Wagstaff listed one of those threats as competition from other jurisdictions, stressing that “our market share has been broadly stagnant for the last decade,” and that the London Market’s largest category of business, primary insurance, which makes up around 70% of what the market does, has only grown by around 1% during the period.

On the reinsurance side of the business, Wagstaff explained that a decline in market share has occurred.

She said: “If you look at reinsurance, our market share has shrunk by 2% in the last decade and that’s because really, we’re not as competitive on cost, and the cost-of-capital particularly, in that sector of the market as some of our competitors are.”

Currently, at the specialist Lloyd’s, London, and wider UK re/insurance market it is more costly than some other jurisdictions, both from a regulatory and operating standpoint. Analysts have noted that while Lloyd’s is currently in the process of a digital transformation, driven in part by its need to bring down costs, these measures won’t apply to London Market companies and re/insurers elsewhere in the UK, suggesting the challenge around operating costs will persist.

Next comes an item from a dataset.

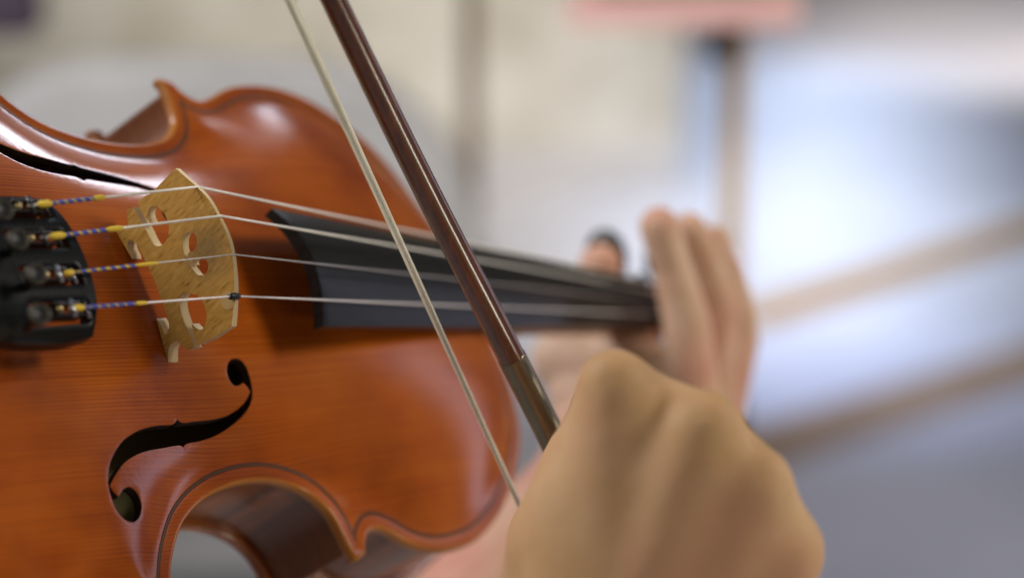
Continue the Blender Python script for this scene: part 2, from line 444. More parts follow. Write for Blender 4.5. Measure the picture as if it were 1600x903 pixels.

In his remarks, Croft noted that over the years, “there’s been a tendency for capital requirements to be more strictly introduced into the UK market than they maybe are in other countries. But its combination of regulatory and operational costs that’s a challenge in London. But we think that the additional burden of regulation is a significant factor in that.

“The opportunities are there… that greater regulatory precision could achieve the same ends without causing unnecessary costs on our sector where they’re not dealing directly with members of the public”,  Croft added.

Industry experts believe that the decline in global reinsurance market share shows that the London and wider UK market needs to address its cost-of-capital issue or risk losing more business to other regions, which might be viewed as more efficient.